Guilherme admite a admiração por produtores britânicos de drum’n bass como Ed Rush, Optical, DJ Hype e Roni Size. Mas as faixas do Drumagick, segundo ele, surgem a partir de muita pesquisa de música brasileira. "Mas não é só pegar uma MPB e misturar com os beats", diz. Num processo que ele define como "mesclagem justa", a dupla incorpora principalmente o samba e a bossa nova, os mais adequados ao drum’n bass. Para fazer suas músicas, Guilherme e Jr. usam basicamente programas de computador e um sampler – eles dividem com o produtor Ramilson Maia o Hangar 15, misto de estúdio e escola para DJs em Jabaquara (Zona Sul de São Paulo).
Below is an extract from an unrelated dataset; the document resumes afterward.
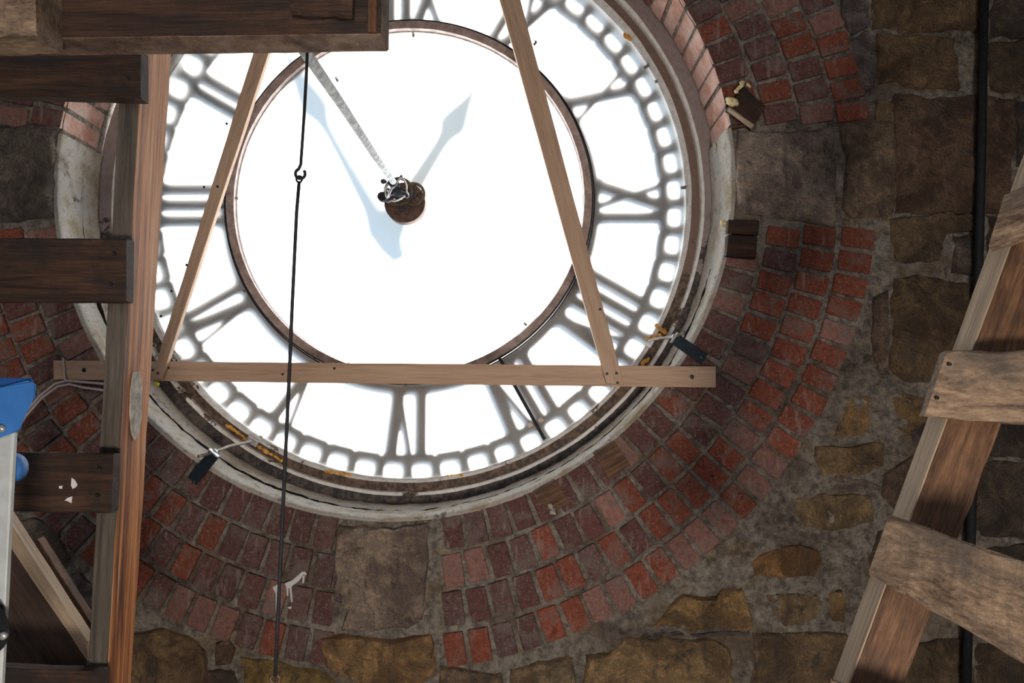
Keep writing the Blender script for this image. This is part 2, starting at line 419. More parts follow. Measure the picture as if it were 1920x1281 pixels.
# stones -------------------------------------------------------------
def stone(poly, col, proud=.012, deep=.05, seed=0, rough=.008, M=None, name='stone', flat=False, jit=.006, world=False):
    kb = 1.45 if seed in (1, 2) else 1.0
    pts = poly if world else [at(x, y, 0) for x, y in poly]
    pts = [(p.x, p.z) for p in pts]
    # resample the outline
    out = []
    n = len(pts)
    for i in range(n):
        a, b = Vector(pts[i]), Vector(pts[(i+1) % n]); L = (b-a).length; k = max(1, int(L/.03))
        for j in range(k):
            p = a.lerp(b, j/k)
            if jit: p += Vector((nz((p.x, seed, p.y), 22, 5), nz((p.x, seed, p.y), 22, 6)))*jit*2
            out.append(p)
    n = len(out); c = sum(out, Vector((0, 0)))/n
    vs, fs = [], []
    rings = [(1.0, deep), (1.0, .004), (.975, -proud*.55), (.93, -proud*.9), (.8, -proud), (.62, -proud), (.42, -proud), (.2, -proud)]
    for f_, y in rings:
        for p in out:
            q = c + (p-c)*f_
            yy = y
            if y < 0: yy += (nz((q.x, seed, q.y), 11, 7)*rough*1.6 + nz((q.x, seed, q.y), 32, 8)*rough*.8)
            vs.append((q.x, yy, q.y))
    for j in range(len(rings)-1):
        for i in range(n):
            i2 = (i+1) % n; fs.append((j*n+i, j*n+i2, (j+1)*n+i2, (j+1)*n+i))
    vs.append((c.x, -proud, c.y)); k = len(vs)-1; j = len(rings)-1
    for i in range(n): fs.append((j*n+i, j*n+(i+1) % n, k))
    bm = bmesh.new(); bv = [bm.verts.new(v) for v in vs]
    for f_ in fs:
        try: bm.faces.new([bv[q] for q in f_])
        except ValueError: pass
    o = bobj(name, bm, STONE, wall, smooth=True)
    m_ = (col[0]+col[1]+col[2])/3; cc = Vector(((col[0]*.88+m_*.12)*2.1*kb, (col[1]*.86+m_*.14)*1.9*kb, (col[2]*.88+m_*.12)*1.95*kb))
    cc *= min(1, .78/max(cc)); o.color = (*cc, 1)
    return o
YEL = (.40, .27, .11); OCH = (.36, .22, .08); TAN = (.27, .20, .12); BRN = (.19, .135, .085); GRY = (.20, .19, .165); DRK = (.11, .095, .075); LGR = (.30, .275, .225)
# keystones of the arch
stone([(1383, 244), (1470, 250), (1563, 240), (1568, 330), (1567, 427), (1480, 412), (1382, 398), (1376, 330)], LGR, .016, .23, 1, .004, jit=.003)
stone([(633, 984), (720, 990), (800, 981), (803, 1060), (798, 1100), (800, 1130), (793, 1165), (760, 1180), (700, 1186), (642, 1182), (652, 1148), (627, 1125), (628, 1040)], (.33, .29, .22), .022, .23, 2, .014)
stone([(-30, 236), (60, 240), (108, 236), (104, 330), (106, 402), (50, 412), (-30, 418)], (.19, .185, .15), .02, .23, 3, .014)
stones = [
 ([(606, 1198), (650, 1190), (720, 1202), (806, 1192), (818, 1262), (790, 1284), (680, 1281), (612, 1252)], YEL, .02),
 ([(1578, 233), (1625, 229), (1672, 235), (1676, 320), (1674, 393), (1640, 402), (1600, 405), (1584, 385), (1588, 310)], (.25, .20, .13), .012),
 ([(1682, 182), (1745, 190), (1838, 186), (1900, 190), (1895, 300), (1898, 396), (1760, 392), (1690, 394), (1684, 300)], BRN, .014),
 ([(1648, 66), (1700, 72), (1785, 76), (1795, 165), (1720, 163), (1652, 155)], (.24, .175, .09), .013),
 ([(1640, -40), (1720, -40), (1836, -30), (1832, 52), (1720, 58), (1642, 50)], (.23, .17, .085), .013),
 ([(1576, -40), (1626, -40), (1626, 52), (1600, 66), (1582, 30)], (.22, .21, .20), .006),
 ([(1592, 80), (1625, 62), (1644, 95), (1640, 160), (1622, 170), (1606, 120)], (.24, .23, .21), .006),
 ([(1644, 192), (1673, 191), (1671, 228), (1642, 226)], (.30, .235, .12), .006),
 ([(1672, 412), (1740, 404), (1838, 404), (1836, 430), (1770, 436), (1757, 486), (1684, 490), (1676, 450)], (.20, .155, .085), .012),
 ([(1786, 444), (1836, 441), (1838, 516), (1790, 508)], (.17, .15, .12), .009),
 ([(1680, 530), (1740, 524), (1825, 540), (1834, 620), (1828, 700), (1760, 714), (1700, 712), (1672, 690), (1676, 600)], (.20, .15, .08), .016),
 ([(1600, 742), (1628, 748), (1626, 806), (1600, 815), (1564, 817), (1585, 775)], YEL, .01),
 ([(1668, 742), (1700, 738), (1742, 752), (1735, 788), (1706, 812), (1678, 800), (1676, 770)], (.33, .24, .10), .01),
 ([(1704, 806), (1738, 792), (1752, 822), (1712, 834)], (.15, .13, .12), .007),
 ([(1532, 838), (1580, 836), (1655, 832), (1652, 876), (1600, 890), (1545, 888), (1528, 866)], (.33, .25, .12), .013),
 ([(1492, 934), (1540, 926), (1630, 930), (1634, 980), (1560, 996), (1500, 984)], (.30, .235, .12), .011),
 ([(1460, 1024), (1500, 1021), (1532, 1030), (1540, 1052), (1524, 1078), (1460, 1080), (1408, 1076), (1412, 1056)], OCH, .012),
 ([(1436, 1118), (1470, 1112), (1532, 1116), (1538, 1146), (1510, 1168), (1472, 1172), (1446, 1150)], (.32, .25, .13), .01),
 ([(1554, 1112), (1576, 1106), (1584, 1140), (1578, 1163), (1558, 1164)], (.36, .26, .10), .008),
 ([(1416, 1190), (1500, 1186), (1588, 1190), (1610, 1240), (1600, 1330), (1410, 1330)], (.26, .205, .11), .014),
 ([(1220, 1172), (1250, 1146), (1282, 1116), (1340, 1118), (1350, 1106), (1394, 1103), (1402, 1140), (1408, 1166), (1400, 1178), (1350, 1174), (1290, 1181)], (.50, .35, .13), .02),
 ([(1102, 1228), (1140, 1222), (1175, 1198), (1260, 1196), (1343, 1202), (1366, 1216), (1370, 1260), (1378, 1340), (1098, 1340)], (.45, .335, .15), .02),
 ([(955, 1260), (1010, 1244), (1068, 1234), (1080, 1280), (1084, 1340), (950, 1340)], (.36, .29, .15), .014),
 ([(830, 1250), (880, 1262), (940, 1262), (944, 1340), (822, 1340)], (.27, .21, .13), .01),
 ([(248, 1188), (300, 1182), (345, 1192), (380, 1220), (388, 1280), (384, 1350), (240, 1350)], (.27, .20, .10), .02),
 ([(402, 1206), (425, 1200), (438, 1220), (430, 1246), (404, 1250)], (.30, .22, .13), .008),
 ([(455, 1234), (520, 1242), (590, 1256), (650, 1300), (620, 1350), (470, 1350)], (.36, .27, .08), .014),
 ([(392, 1262), (440, 1258), (452, 1290), (450, 1350), (396, 1350)], (.22, .18, .13), .01),
 ([(660, 1296), (760, 1290), (812, 1300), (812, 1350), (655, 1350)], TAN, .01),
 ([(20, 985), (60, 970), (105, 1000), (132, 1050), (120, 1080), (60, 1060), (25, 1040)], (.22, .20, .16), .012),
 ([(100, 1090), (150, 1075), (172, 1110), (165, 1160), (120, 1160)], (.20, .19, .18), .01),
 ([(-60, 960), (-5, 950), (12, 990), (10, 1080), (-60, 1090)], TAN, .01),
 ([(60, 1110), (95, 1100), (110, 1170), (80, 1230), (30, 1200)], (.18, .15, .11), .01),
 ([(120, 1180), (230, 1180), (236, 1260), (230, 1350), (118, 1350)], TAN, .012),
 ([(-60, 1200), (20, 1210), (104, 1250), (106, 1350), (-60, 1350)], BRN, .012),
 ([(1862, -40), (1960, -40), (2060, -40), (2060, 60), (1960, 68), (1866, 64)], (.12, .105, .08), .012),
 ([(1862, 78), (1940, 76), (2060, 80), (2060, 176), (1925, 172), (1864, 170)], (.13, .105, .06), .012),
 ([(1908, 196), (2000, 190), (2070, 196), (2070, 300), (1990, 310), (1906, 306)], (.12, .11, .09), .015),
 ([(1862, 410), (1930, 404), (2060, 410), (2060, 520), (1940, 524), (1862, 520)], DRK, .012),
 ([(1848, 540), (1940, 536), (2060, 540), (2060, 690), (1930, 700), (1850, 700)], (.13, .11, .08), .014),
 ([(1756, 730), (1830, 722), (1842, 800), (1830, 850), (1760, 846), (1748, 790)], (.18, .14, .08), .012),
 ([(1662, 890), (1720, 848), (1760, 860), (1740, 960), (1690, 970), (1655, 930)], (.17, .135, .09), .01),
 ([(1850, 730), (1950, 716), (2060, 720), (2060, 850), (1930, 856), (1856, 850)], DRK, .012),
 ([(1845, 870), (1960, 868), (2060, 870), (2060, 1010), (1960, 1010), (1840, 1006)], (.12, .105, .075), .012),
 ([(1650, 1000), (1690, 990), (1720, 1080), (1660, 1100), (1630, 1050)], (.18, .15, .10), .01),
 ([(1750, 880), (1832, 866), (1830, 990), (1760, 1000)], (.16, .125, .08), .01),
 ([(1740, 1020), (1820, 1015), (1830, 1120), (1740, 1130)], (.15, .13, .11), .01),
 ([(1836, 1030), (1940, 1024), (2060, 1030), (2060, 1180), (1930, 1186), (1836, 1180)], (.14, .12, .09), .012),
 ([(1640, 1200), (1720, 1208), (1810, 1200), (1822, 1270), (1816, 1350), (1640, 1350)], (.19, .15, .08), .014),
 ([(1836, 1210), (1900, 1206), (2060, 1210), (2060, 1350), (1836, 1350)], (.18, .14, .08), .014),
 ([(1562, 888), (1620, 902), (1650, 912), (1600, 922), (1552, 920)], (.22, .20, .17), .006),
 ([(1640, 560), (1662, 552), (1666, 640), (1650, 700), (1636, 660)], (.22, .17, .12), .006),
 ([(1200, 1196), (1216, 1186), (1400, 1186), (1404, 1192), (1230, 1192)], (.2, .19, .17), .004),
]
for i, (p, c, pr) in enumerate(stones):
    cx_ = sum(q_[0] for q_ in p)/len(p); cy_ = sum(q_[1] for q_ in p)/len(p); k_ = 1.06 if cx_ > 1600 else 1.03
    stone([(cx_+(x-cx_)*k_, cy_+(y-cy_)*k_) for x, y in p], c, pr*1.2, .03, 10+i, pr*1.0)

# plaster lining of the reveal, in two strips with an open crack between them -------
def lining(name, a0, a1, y0, y1, r_front, r_back, crack_edge, mat, seed):
    NA, NY = 300, 8; vs, fs = [], []
    for i in range(NA+1):
        a = rad(a0 + (a1-a0)*i/NA); dg = math.degrees(a)
        low = min(1, max(0, (-dg-14)/8)) if dg > -90 else min(1, max(0, (dg+172)/8))
        e0 = y0; e1 = y1
        c = nz((a*7, seed, 0), 1, 4)*.014 + nz((a*30, seed, 0), 1, 5)*.006
        if crack_edge == 'back': e1 = (y1 + c)*low + .1338*(1-low)
        if crack_edge == 'front': e0 = y0 + c*low + .008*low*max(0, nz((a*3, 5, seed), 1, 6)+.3)
        if crack_edge == 'back': e0 = y0 + nz((a*40, 0, seed), 1, 9)*.002
        for j in range(NY+1):
            t = j/NY; y = e0 + (e1-e0)*t
            r = r_front + (r_back-r_front)*t + nz((a*18, y*18, seed), 1, 3)*.004 + nz((a*60, y*60, seed), 1, 2)*.003
            if j == 0 and crack_edge == 'back': r += .006
            vs.append((r*cos(a), y, r*sin(a)))
    m_ = len(vs)
    for i in range(NA+1):                                   # outer side, so that the plaster has thickness
        a = rad(a0 + (a1-a0)*i/NA)
        for j in (0, NY):
            v = Vector(vs[i*(NY+1)+j]); vs.append((S*1.004*cos(a), v.y, S*1.004*sin(a)))
    for i in range(NA):
        for j in range(NY):
            p = i*(NY+1)+j; fs.append((p, p+1, p+NY+2, p+NY+1))
        p = i*(NY+1); q = m_+2*i
        fs.append((p, p+NY+1, q+2, q)); fs.append((p+NY, q+1, q+3, p+2*NY+1))
    o = mobj(name, vs, fs, mat, wall, smooth=True)
    o.data.materials.append(CRACK_SHADE)
    if crack_edge == 'front':
        for i in range(NA): o.data.polygons[i*(NY+2)+NY].material_index = 1
    return o
CRACK_SHADE = plain('painted_crack_shade', (.02, .018, .016), .9, 0, .3, 30, 0)  # crack shade painted near black on the rear strip's front lip
lining('plaster_lining', -187.5, 8.0, -.002, .105, S*.9885, S*.9885, 'back', PLASTER, 1)
lining('plaster_lining', -187.5, 8.0, .134, .232, S*.990, S*.984, 'front', PLASTER, 2)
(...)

"Não quero praia pra sofrer"
No entanto, aqui e ali no disco, o Drumagick usa vozes ou instrumentos de verdade. Lika Marques, por exemplo, cantou em Face (Improove Your Life) e Max de Castro, em Funquiada (onde também tocou violões e guitarras). Paulo Casale tocou sax em A Maré (que tem piano de Max) e Xande Bonfimm, trompete em Na Praia. Nesta última, por sinal, ouve-se Guilherme cantar, em ritmo de bossa, a enigmática frase: "Ê, não quero praia pra sofrer". Ele conta que a idéia veio numa madrugada, quando estava no estúdio e alguns amigos resolveram se martirizar, acordando cedo para encarar o engarrafamento a caminho do litoral. "Estava pensando nesse assunto e acabei cantando", conta.
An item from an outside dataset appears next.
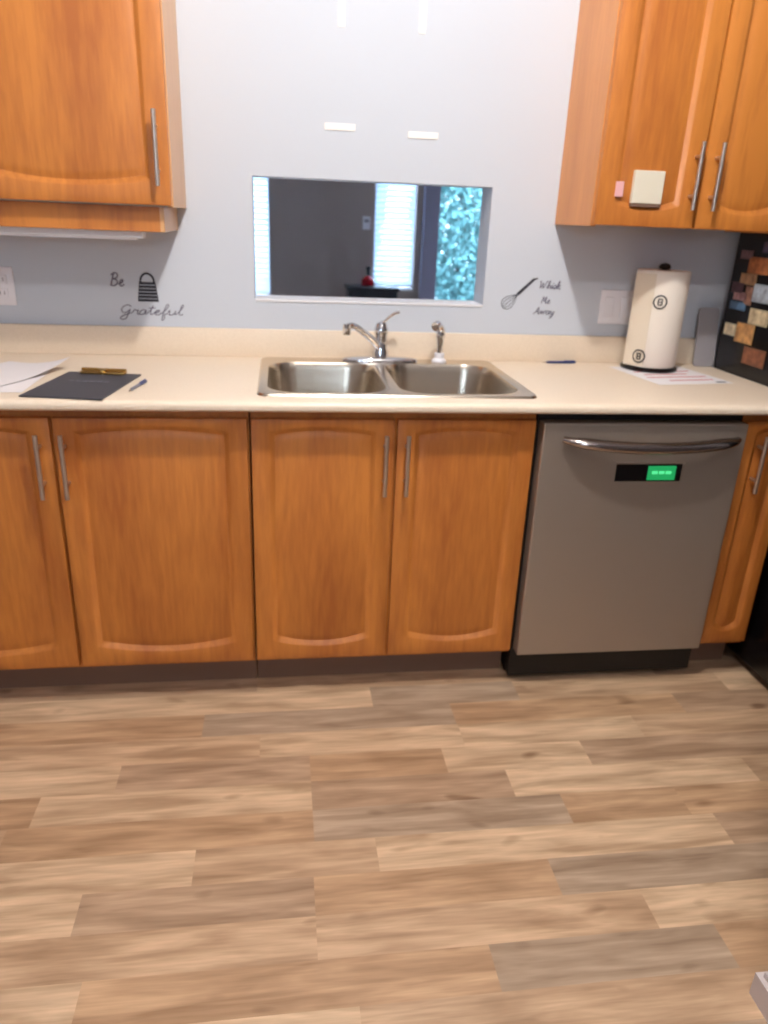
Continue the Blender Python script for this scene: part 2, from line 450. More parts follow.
def make_door(parent, x0, z0, w, h, yf, base=True, st=0.046, handle=None, label=None, m=OAK):
    """front at yf facing -y; handle = (x within door, z0, z1)"""
    if base: a = (0.060, 0.038, 0.032, 0.018)
    else: a = (0.058, 0.040, 0.058, 0.040)
    bm = bmesh.new(); rings = []
    def ring(pts, y): rings.append([bm.verts.new((x, y, z)) for x, z in pts])
    ring(outer_ring(w, h, 0), 0.020); ring(outer_ring(w, h, 0), 0.003); ring(outer_ring(w, h, 0.001), 0.001); ring(outer_ring(w, h, 0.004), 0.0)
    for off, y in ((0, 0), (0.002, 0.0008), (0.006, 0.0035), (0.013, 0.0095), (0.0145, 0.0105)): ring(door_rings(w, h, st, *a, off), y)
    ring(door_rings(w, h, st, *a, 0.0145), 0.020)
    N = len(rings[0])
    for r0, r1 in zip(rings, rings[1:] + rings[:1]):
        for k in range(N): bm.faces.new((r0[k], r0[(k + 1) % N], r1[(k + 1) % N], r1[k]))
    d = obj('door', bm, m, parent, True); d.location = (x0, yf, z0)
    bm = bmesh.new(); rings = []
    for off, y in ((0.0147, 0.016), (0.0147, 0.0102), (0.018, 0.0100), (0.022, 0.0085), (0.038, 0.0055)): ring(door_rings(w, h, st, *a, off), y)
    for r0, r1 in zip(rings, rings[1:]):
        for k in range(N): bm.faces.new((r0[k], r0[(k + 1) % N], r1[(k + 1) % N], r1[k]))
    n = N // 2
    for rr in (rings[-1], rings[0]):
        for k in range(n - 1): bm.faces.new((rr[k], rr[k + 1], rr[N - 2 - k], rr[N - 1 - k]))
    obj('panel', bm, m, d, True)
    if handle:
        hx, h0, h1 = handle; L = h1 - h0
        bm = bmesh.new()
        tube(bm, [(0, -0.032, -L / 2), (0, -0.032, L / 2)], 0.006, 14)
        for s in (-1, 1): tube(bm, [(0, 0.0, s * L * 0.29), (0, -0.03, s * L * 0.29)], 0.005, 10)
        hd = obj('handle', bm, NICKEL, d, True); hd.location = (hx, 0, (h0 + h1) / 2)
    return d

YF = -0.607      # front face of lower doors
DZ0, DZ1 = 0.127, 0.857
def base_cabinet(label, x0, x1, doors, side_m=OAK):
    t = thing('base_cabinet', label, 'cabinet', (0, 0, 0))
    bm = bmesh.new()
    for a, b_ in ((x0, x0 + 0.016), (x1 - 0.016, x1)): box(bm, a, b_, -0.565, -0.02, 0.11, 0.882)
    box(bm, x0 + 0.016, x1 - 0.016, -0.565, -0.02, 0.11, 0.126); box(bm, x0 + 0.016, x1 - 0.016, -0.035, -0.02, 0.126, 0.882)
    obj('body', bm, side_m, t)
    bm = bmesh.new()
    for a, b_ in ((x0, x0 + 0.03), (x1 - 0.03, x1)): box(bm, a, b_, -0.585, -0.565, 0.11, 0.882)
    box(bm, x0 + 0.03, x1 - 0.03, -0.585, -0.565, 0.11, 0.15); box(bm, x0 + 0.03, x1 - 0.03, -0.585, -0.565, 0.83, 0.882)
    if len(doors) > 1:
        xm = doors[0][0] + doors[0][1] + 0.004; box(bm, xm - 0.03, xm + 0.03, -0.585, -0.565, 0.15, 0.83)
    obj('face_frame', bm, OAK, t)
    bm = bmesh.new(); box(bm, x0, x1, -0.515, -0.50, 0.0, 0.11); obj('toe_kick', bm, KICK, t)
    for dx, dw, hx in doors:
        make_door(t, dx, DZ0, dw, DZ1 - DZ0, YF, True, handle=(hx, 0.650 - DZ0, 0.820 - DZ0), st=0.046 if dw > 0.2 else 0.03)
    return t
base_cabinet('honey oak two door base cabinet at the left, under the clipboard', -1.385, -0.392,
             [(-1.383, 0.494, 0.494 - 0.027), (-0.880, 0.484, 0.024)])
base_cabinet('honey oak two door base cabinet under the sink', -0.388, 0.392, [(-0.386, 0.380, 0.380 - 0.024), (0.003, 0.385, 0.026)])
base_cabinet('narrow oak base cabinet between dishwasher and black refrigerator', 1.013, 1.175, [(1.015, 0.158, 0.048)])
bxo('filler_panel', (XL, -1.389, -0.585, -0.565, 0.11, 0.882), OAK)
tag(bpy.data.objects['filler_panel'], 'oak filler strip between left base cabinet and wall', 'panel')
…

Guilherme acha que o drum’n bass vive uma fase ascendente no Brasil "pelo fato de estarem surgindo produtores", como Xerxes de Oliveira (o XRS Land, que remixou Metromorfose para o disco) e Ramilson Maia, ambos artistas do selo Sambaloco, da Trama (que lançou Aí Maluco!). "Os DJs têm mais espaço porque estão aí há mais tempo", diz o caçula, lembrando que o remix de Marky para a faixa-título acabou entrando também no mais recente disco do DJ, Audio Architecture. Só falta agora as músicas do Drumagick caírem nas graças do público inglês, assim como os nossos DJs caíram. "Logo, logo deve rolar um intercâmbio", acredita Guilherme.

Por enquanto, a dupla segue pelo Brasil com um show no qual cada um dos irmãos controla um toca-discos, acompanhados de baixista, baterista, tecladista (que dispara os samples), percussionista, saxofonista e trompetista. "A gente não se prende a uma seqüência, o que não é comum na música eletrônica. A gente quer mudar um pouco isso, fazer música mais espontânea", conta Jr.Deep. Mas, segundo ele, ainda resta uma velha dificuldade neste Projeto Rondon: "Há capitais que não têm sequer um início de cena drum’n bass."